- Request -
Print the listing below exactly.

- Supplied material -
☆ ☆ ☆ ☆ ☆ ☆ ☆
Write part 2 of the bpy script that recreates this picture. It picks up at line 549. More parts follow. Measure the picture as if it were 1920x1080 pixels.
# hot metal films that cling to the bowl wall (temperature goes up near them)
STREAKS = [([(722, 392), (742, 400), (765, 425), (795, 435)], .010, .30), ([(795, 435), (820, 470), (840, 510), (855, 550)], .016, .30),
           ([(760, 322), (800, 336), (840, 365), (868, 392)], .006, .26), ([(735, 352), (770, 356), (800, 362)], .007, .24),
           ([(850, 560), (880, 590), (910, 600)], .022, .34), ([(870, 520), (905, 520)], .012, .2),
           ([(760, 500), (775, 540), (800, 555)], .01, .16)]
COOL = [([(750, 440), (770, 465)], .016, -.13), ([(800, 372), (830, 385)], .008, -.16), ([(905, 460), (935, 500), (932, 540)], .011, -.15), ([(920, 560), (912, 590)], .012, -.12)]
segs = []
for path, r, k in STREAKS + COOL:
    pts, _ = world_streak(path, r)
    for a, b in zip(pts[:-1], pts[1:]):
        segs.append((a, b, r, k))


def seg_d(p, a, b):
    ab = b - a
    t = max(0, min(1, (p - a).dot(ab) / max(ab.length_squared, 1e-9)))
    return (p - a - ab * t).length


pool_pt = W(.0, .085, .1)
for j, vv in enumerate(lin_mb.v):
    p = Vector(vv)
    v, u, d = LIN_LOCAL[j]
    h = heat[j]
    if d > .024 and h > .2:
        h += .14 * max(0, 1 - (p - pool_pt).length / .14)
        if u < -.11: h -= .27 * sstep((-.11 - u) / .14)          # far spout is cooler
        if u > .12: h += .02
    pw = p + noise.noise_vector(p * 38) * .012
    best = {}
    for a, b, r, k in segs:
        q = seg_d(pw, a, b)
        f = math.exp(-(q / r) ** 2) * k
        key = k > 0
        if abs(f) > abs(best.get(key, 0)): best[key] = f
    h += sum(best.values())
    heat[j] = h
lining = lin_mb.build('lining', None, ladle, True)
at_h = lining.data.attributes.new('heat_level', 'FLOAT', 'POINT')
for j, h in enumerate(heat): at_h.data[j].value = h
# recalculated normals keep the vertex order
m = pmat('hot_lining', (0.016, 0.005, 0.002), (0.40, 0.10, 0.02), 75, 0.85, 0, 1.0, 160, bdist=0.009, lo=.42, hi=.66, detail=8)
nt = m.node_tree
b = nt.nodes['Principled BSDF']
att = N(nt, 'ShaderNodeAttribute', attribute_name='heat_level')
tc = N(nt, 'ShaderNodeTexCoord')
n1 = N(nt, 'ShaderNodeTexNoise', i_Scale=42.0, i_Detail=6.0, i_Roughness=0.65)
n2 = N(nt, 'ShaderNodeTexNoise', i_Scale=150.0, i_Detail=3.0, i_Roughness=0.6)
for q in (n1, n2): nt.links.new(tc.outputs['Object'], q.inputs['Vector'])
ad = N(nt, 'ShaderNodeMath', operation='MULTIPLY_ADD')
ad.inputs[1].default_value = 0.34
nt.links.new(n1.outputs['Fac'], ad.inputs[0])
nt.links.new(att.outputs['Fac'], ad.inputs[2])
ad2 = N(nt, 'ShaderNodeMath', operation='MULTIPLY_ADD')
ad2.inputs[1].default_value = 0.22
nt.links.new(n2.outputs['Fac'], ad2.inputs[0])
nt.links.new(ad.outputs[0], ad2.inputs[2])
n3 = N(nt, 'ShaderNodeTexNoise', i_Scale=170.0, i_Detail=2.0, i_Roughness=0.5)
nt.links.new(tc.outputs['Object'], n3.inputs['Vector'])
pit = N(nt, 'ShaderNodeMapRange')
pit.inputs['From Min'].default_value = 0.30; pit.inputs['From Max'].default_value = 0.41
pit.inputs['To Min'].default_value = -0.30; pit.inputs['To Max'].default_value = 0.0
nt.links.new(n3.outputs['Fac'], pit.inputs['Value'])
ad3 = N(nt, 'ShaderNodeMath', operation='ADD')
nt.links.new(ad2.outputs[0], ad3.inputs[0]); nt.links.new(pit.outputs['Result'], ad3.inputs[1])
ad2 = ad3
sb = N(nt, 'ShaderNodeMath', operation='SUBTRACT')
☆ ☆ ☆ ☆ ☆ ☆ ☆
- Task result -
Write part 2 of the bpy script that recreates this picture. It picks up at line 549. More parts follow. Measure the picture as if it were 1920x1080 pixels.
# hot metal films that cling to the bowl wall (temperature goes up near them)
STREAKS = [([(722, 392), (742, 400), (765, 425), (795, 435)], .010, .30), ([(795, 435), (820, 470), (840, 510), (855, 550)], .016, .30),
           ([(760, 322), (800, 336), (840, 365), (868, 392)], .006, .26), ([(735, 352), (770, 356), (800, 362)], .007, .24),
           ([(850, 560), (880, 590), (910, 600)], .022, .34), ([(870, 520), (905, 520)], .012, .2),
           ([(760, 500), (775, 540), (800, 555)], .01, .16)]
COOL = [([(750, 440), (770, 465)], .016, -.13), ([(800, 372), (830, 385)], .008, -.16), ([(905, 460), (935, 500), (932, 540)], .011, -.15), ([(920, 560), (912, 590)], .012, -.12)]
segs = []
for path, r, k in STREAKS + COOL:
    pts, _ = world_streak(path, r)
    for a, b in zip(pts[:-1], pts[1:]):
        segs.append((a, b, r, k))


def seg_d(p, a, b):
    ab = b - a
    t = max(0, min(1, (p - a).dot(ab) / max(ab.length_squared, 1e-9)))
    return (p - a - ab * t).length


pool_pt = W(.0, .085, .1)
for j, vv in enumerate(lin_mb.v):
    p = Vector(vv)
    v, u, d = LIN_LOCAL[j]
    h = heat[j]
    if d > .024 and h > .2:
        h += .14 * max(0, 1 - (p - pool_pt).length / .14)
        if u < -.11: h -= .27 * sstep((-.11 - u) / .14)          # far spout is cooler
        if u > .12: h += .02
    pw = p + noise.noise_vector(p * 38) * .012
    best = {}
    for a, b, r, k in segs:
        q = seg_d(pw, a, b)
        f = math.exp(-(q / r) ** 2) * k
        key = k > 0
        if abs(f) > abs(best.get(key, 0)): best[key] = f
    h += sum(best.values())
    heat[j] = h
lining = lin_mb.build('lining', None, ladle, True)
at_h = lining.data.attributes.new('heat_level', 'FLOAT', 'POINT')
for j, h in enumerate(heat): at_h.data[j].value = h
# recalculated normals keep the vertex order
m = pmat('hot_lining', (0.016, 0.005, 0.002), (0.40, 0.10, 0.02), 75, 0.85, 0, 1.0, 160, bdist=0.009, lo=.42, hi=.66, detail=8)
nt = m.node_tree
b = nt.nodes['Principled BSDF']
att = N(nt, 'ShaderNodeAttribute', attribute_name='heat_level')
tc = N(nt, 'ShaderNodeTexCoord')
n1 = N(nt, 'ShaderNodeTexNoise', i_Scale=42.0, i_Detail=6.0, i_Roughness=0.65)
n2 = N(nt, 'ShaderNodeTexNoise', i_Scale=150.0, i_Detail=3.0, i_Roughness=0.6)
for q in (n1, n2): nt.links.new(tc.outputs['Object'], q.inputs['Vector'])
ad = N(nt, 'ShaderNodeMath', operation='MULTIPLY_ADD')
ad.inputs[1].default_value = 0.34
nt.links.new(n1.outputs['Fac'], ad.inputs[0])
nt.links.new(att.outputs['Fac'], ad.inputs[2])
ad2 = N(nt, 'ShaderNodeMath', operation='MULTIPLY_ADD')
ad2.inputs[1].default_value = 0.22
nt.links.new(n2.outputs['Fac'], ad2.inputs[0])
nt.links.new(ad.outputs[0], ad2.inputs[2])
n3 = N(nt, 'ShaderNodeTexNoise', i_Scale=170.0, i_Detail=2.0, i_Roughness=0.5)
nt.links.new(tc.outputs['Object'], n3.inputs['Vector'])
pit = N(nt, 'ShaderNodeMapRange')
pit.inputs['From Min'].default_value = 0.30; pit.inputs['From Max'].default_value = 0.41
pit.inputs['To Min'].default_value = -0.30; pit.inputs['To Max'].default_value = 0.0
nt.links.new(n3.outputs['Fac'], pit.inputs['Value'])
ad3 = N(nt, 'ShaderNodeMath', operation='ADD')
nt.links.new(ad2.outputs[0], ad3.inputs[0]); nt.links.new(pit.outputs['Result'], ad3.inputs[1])
ad2 = ad3
sb = N(nt, 'ShaderNodeMath', operation='SUBTRACT')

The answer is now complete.